▶ _Short problem_: Only the lines from the start of the data through the line containing "from mathutils.geometry import" should be written out, exactly as they are, with both ends included and the pictures left out.

======== Supplied data

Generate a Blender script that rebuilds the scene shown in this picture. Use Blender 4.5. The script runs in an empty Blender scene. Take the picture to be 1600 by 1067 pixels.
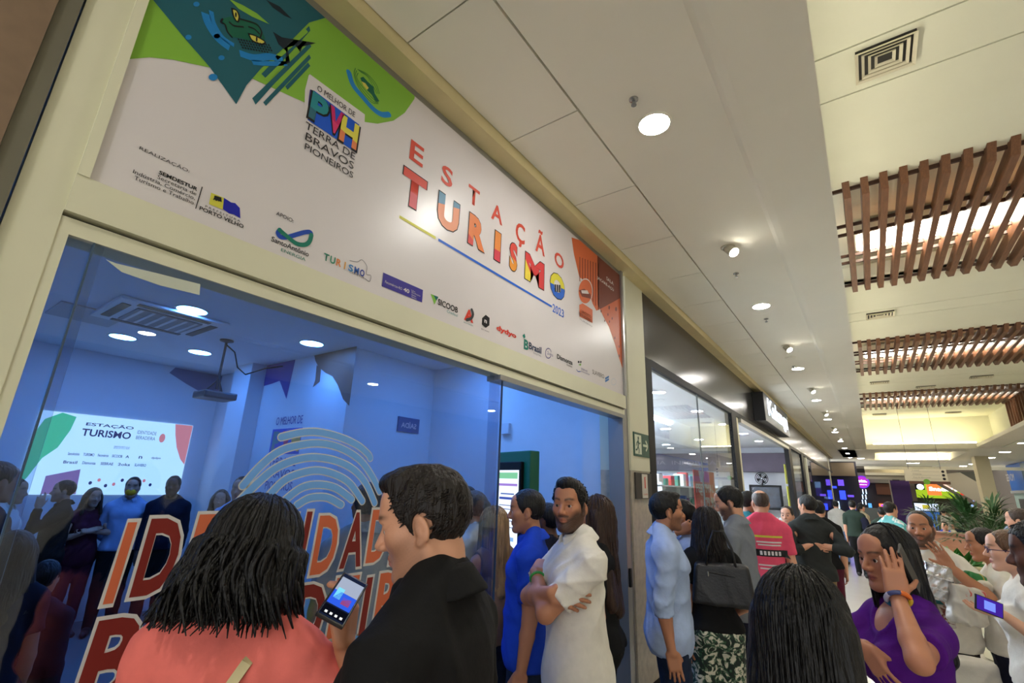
import bpy, bmesh, math, random
import numpy as np
from mathutils import Vector, Matrix
from mathutils.bvhtree import BVHTree
from mathutils.geometry import tessellate_polygon

random.seed(7)
rng = np.random.default_rng(7)
scene = bpy.context.scene
COL = scene.collection
PI = math.pi

# ------------------------------------------------------------------ camera
FPX = 744.3
YAW, PITCH, ROLL = 0.634856, 0.289761, 0.035496
CAM = np.array([1.7, 0.0, 1.75])
_f = np.array([-math.sin(YAW) * math.cos(PITCH), math.cos(YAW) * math.cos(PITCH), math.sin(PITCH)])
_r = np.array([math.cos(YAW), math.sin(YAW), 0.0])
_u = np.cross(_r, _f)
_r, _u = math.cos(ROLL) * _r + math.sin(ROLL) * _u, -math.sin(ROLL) * _r + math.cos(ROLL) * _u
cam_data = bpy.data.cameras.new('camera')
cam_data.sensor_width = 36.0
cam_data.lens = FPX / 1600 * 36.0
cam_data.clip_start = 0.05
cam_data.clip_end = 300
cam = bpy.data.objects.new('camera', cam_data)
COL.objects.link(cam)
cam.matrix_world = Matrix(((_r[0], _u[0], -_f[0], CAM[0]), (_r[1], _u[1], -_f[1], CAM[1]), (_r[2], _u[2], -_f[2], CAM[2]), (0, 0, 0, 1)))
scene.camera = cam


def ray(px, py):
    return _f + _r * (px - 800) / FPX - _u * (py - 533.5) / FPX


def at_depth(px, py, d):
    return CAM + ray(px, py) * d


def onx(px, py, x=0.0):
    d = ray(px, py)
    return CAM + d * ((x - CAM[0]) / d[0])


def ony(px, py, y):
    d = ray(px, py)
    return CAM + d * (y / d[1])


def onz(px, py, z):
    d = ray(px, py)
    return CAM + d * ((z - CAM[2]) / d[2])


# ------------------------------------------------------------------ world and exposure
world = bpy.data.worlds.new('world')
scene.world = world
world.use_nodes = True
world.node_tree.nodes['Background'].inputs[0].default_value = (0.97, 0.99, 1.0, 1)
world.node_tree.nodes['Background'].inputs[1].default_value = 1.0
scene.view_settings.view_transform = 'Standard'
scene.view_settings.look = 'None'
scene.view_settings.exposure = 0.66
scene.view_settings.gamma = 1.0
scene.view_settings.use_curve_mapping = False
scene.cycles.max_bounces = 8
scene.cycles.caustics_reflective = False
scene.cycles.caustics_refractive = False


# ------------------------------------------------------------------ materials
def lin(c):
    return tuple(((v / 255) / 12.92 if v / 255 <= 0.04045 else ((v / 255 + 0.055) / 1.055) ** 2.4) for v in c)


MATS = {}


def mat(name, rgb=(200, 200, 200), rough=0.6, metal=0.0, noise=0.0, nscale=8.0, bump=0.0, bscale=40.0, emit=None, estr=0.0, attr=None, coat=0.0, spec=0.5, stretch=None):
    if name in MATS:
        return MATS[name]
    m = bpy.data.materials.new(name)
    m.use_nodes = True
    nt = m.node_tree
    b = nt.nodes['Principled BSDF']
    c = lin(rgb)
    b.inputs['Base Color'].default_value = (*c, 1)
    b.inputs['Roughness'].default_value = rough
    b.inputs['Metallic'].default_value = metal
    b.inputs['Specular IOR Level'].default_value = spec
    b.inputs['Coat Weight'].default_value = coat
    tc = nt.nodes.new('ShaderNodeTexCoord')
    src = tc.outputs['Object']
    if stretch:
        mp = nt.nodes.new('ShaderNodeMapping')
        mp.inputs['Scale'].default_value = stretch
        nt.links.new(src, mp.inputs['Vector'])
        src = mp.outputs['Vector']
    if attr:
        at = nt.nodes.new('ShaderNodeAttribute')
        at.attribute_name = attr
        colsock = at.outputs['Color']
    else:
        rgbn = nt.nodes.new('ShaderNodeRGB')
        rgbn.outputs[0].default_value = (*c, 1)
        colsock = rgbn.outputs[0]
    if noise > 0:
        n = nt.nodes.new('ShaderNodeTexNoise')
        n.inputs['Scale'].default_value = nscale
        n.inputs['Detail'].default_value = 5
        nt.links.new(src, n.inputs['Vector'])
        mr = nt.nodes.new('ShaderNodeMapRange')
        mr.inputs[1].default_value = 0.25
        mr.inputs[2].default_value = 0.75
        mr.inputs[3].default_value = 1 - noise
        mr.inputs[4].default_value = 1 + noise
        nt.links.new(n.outputs['Fac'], mr.inputs[0])
        mx = nt.nodes.new('ShaderNodeVectorMath')
        mx.operation = 'SCALE'
        nt.links.new(colsock, mx.inputs[0])
        nt.links.new(mr.outputs[0], mx.inputs['Scale'])
        colsock = mx.outputs[0]
    nt.links.new(colsock, b.inputs['Base Color'])
    if bump > 0:
        n2 = nt.nodes.new('ShaderNodeTexNoise')
        n2.inputs['Scale'].default_value = bscale
        n2.inputs['Detail'].default_value = 4
        nt.links.new(src, n2.inputs['Vector'])
        bp = nt.nodes.new('ShaderNodeBump')
        bp.inputs['Strength'].default_value = bump
        bp.inputs['Distance'].default_value = 0.02
        nt.links.new(n2.outputs['Fac'], bp.inputs['Height'])
        nt.links.new(bp.outputs[0], b.inputs['Normal'])
    if emit is not None:
        b.inputs['Emission Color'].default_value = (*lin(emit), 1)
        b.inputs['Emission Strength'].default_value = estr
    MATS[name] = m
    return m


def two_tone(name, a, bcol, kind='NOISE', scale=6.0, edge=(0.45, 0.55), rough=0.7, third=None, stretch=None):
    """procedural material mixing two or three print colours"""
    if name in MATS:
        return MATS[name]
    m = bpy.data.materials.new(name)
    m.use_nodes = True
    nt = m.node_tree
    b = nt.nodes['Principled BSDF']
    b.inputs['Roughness'].default_value = rough
    tc = nt.nodes.new('ShaderNodeTexCoord')
    mp = nt.nodes.new('ShaderNodeMapping')
    if stretch:
        mp.inputs['Scale'].default_value = stretch
    nt.links.new(tc.outputs['Object'], mp.inputs['Vector'])
    if kind == 'NOISE':
        t = nt.nodes.new('ShaderNodeTexNoise')
        t.inputs['Detail'].default_value = 6
        t.inputs['Distortion'].default_value = 1.5
        out = t.outputs['Fac']
    else:
        t = nt.nodes.new('ShaderNodeTexVoronoi')
        t.feature = 'DISTANCE_TO_EDGE'
        out = t.outputs['Distance']
    t.inputs['Scale'].default_value = scale
    nt.links.new(mp.outputs[0], t.inputs['Vector'])
    cr = nt.nodes.new('ShaderNodeValToRGB')
    e = cr.color_ramp.elements
    e[0].position, e[1].position = edge
    e[0].color = (*lin(a), 1)
    e[1].color = (*lin(bcol), 1)
    if third:
        x = cr.color_ramp.elements.new(min(1, edge[1] + 0.08))
        x.color = (*lin(third), 1)
    nt.links.new(out, cr.inputs['Fac'])
    nt.links.new(cr.outputs[0], b.inputs['Base Color'])
    MATS[name] = m
    return m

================

▶ _Task solution_:
Generate a Blender script that rebuilds the scene shown in this picture. Use Blender 4.5. The script runs in an empty Blender scene. Take the picture to be 1600 by 1067 pixels.
import bpy, bmesh, math, random
import numpy as np
from mathutils import Vector, Matrix
from mathutils.bvhtree import BVHTree
from mathutils.geometry import tessellate_polygon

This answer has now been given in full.